10 No entanto, nosso adversário, o diabo, que se esforça por impedir todo bem, como leão a rugir (cf. 1Pd 5,8), precipitou-se contra o jovem e com seu hálito ma­ligno, com o qual faz arder brasas, excitou nele tão ardentes estímu­los da carne que o jovem não tinha nenhuma esperança de resistir à tentação.

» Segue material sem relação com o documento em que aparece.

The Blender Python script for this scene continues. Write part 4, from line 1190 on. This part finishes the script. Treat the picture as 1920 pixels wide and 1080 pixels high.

Então, foi a Frei Simão e disse: 11 “Devol­ve-me as roupas que eu trouxe do século, porque não sou mais capaz de suportar as angústias da tentação”. Mas Frei Simão, compade­cendo-se dele, disse: “Filho, senta-te um pouquinho comigo”. E enquanto Frei Simão instilava as palavras divinas nos ouvidos do jovem, tirava toda a angústia daquela tentação; e isso de pe­dir de novo as roupas e afugentar a tentação aconteceu muitas ve­zes. 12 Mas, como uma noite a violência da tentação urgisse mais do que costumava, ele foi a Frei Simão e disse: “Restitue-me de uma vez as roupas, porque não posso mais permanecer de modo algum!” Então, o piedoso pai, compadecendo-se muito dele, disse: “Vem, filho, e senta-te um pouquinho comigo”. 13 Ele, aproximan­do-se todo angustiado e sentando-se perto de Frei Simão, reclinou sua cabeça no peito de Frei Simão. E Frei Simão, compadecen­do-se muito dele, elevando os olhos para o céu (cf. Lc 6,20; Jo 17,1), orando com muita devoção compaixão pelo moço, foi arrebatado a Deus e foi também atendido.
14 E, quando Frei Simão voltou do arrebatamento, o moço ficou totalmente li­bertado da.tentação, como se nunca a tivesse sentido; e, trans­formado o ardor nocivo em ardor do Espírito Santo, ardia todo em Deus porque, aderindo à brasa acesa, Frei Si­mão, ficou todo reaceso no Senhor. 15 Por isso, naquela ocasião, quando. foi capturado um malfeitor a quem deviam arrancar os dois olhos, o predito jovem, encorajado no fervor do espírito, aproximou-se do diretor, em pleno conselho, e pediu com muitas lágrimas e preces que lhe concedesse esta graça: que lhe fosse arran­cado um olho, e o. outro ficasse para ele. 16 E eles, ven­do a piedade e tão fervorosa caridade do jovem, pouparam a am­bos. Eu fui testemunha ocular desse jovem santíssimo.
17 Além disso, num dia em que o referido Frei Simão estava no bosque e sentindo a maior suavidade de Deus, os pássaros que chamam de gralhas causavam o maior impedimento por causa do grande barulho e estridor. Ele, em nome do Se­nhor Jesus, ordenou àquelas aves que não voltassem mais ali.
18 Coisa admirável! Ainda que o lugar de Brun­forte, na custódia de Fermo, tivesse existido por mais de cinqüenta anos, nunca essas aves foram vistas ou ouvidas em todos os arredores do lugar e por toda parte mais longe; e eu, Frei Hugolino do Monte de Santa Maria, estive aí três anos e vi com toda certeza o dito milagre, conhecido tanto pelos seculares quanto pelos irmãos de toda a custódia.
Para o louvor de Nosso Senhor Jesus Cristo. Amém.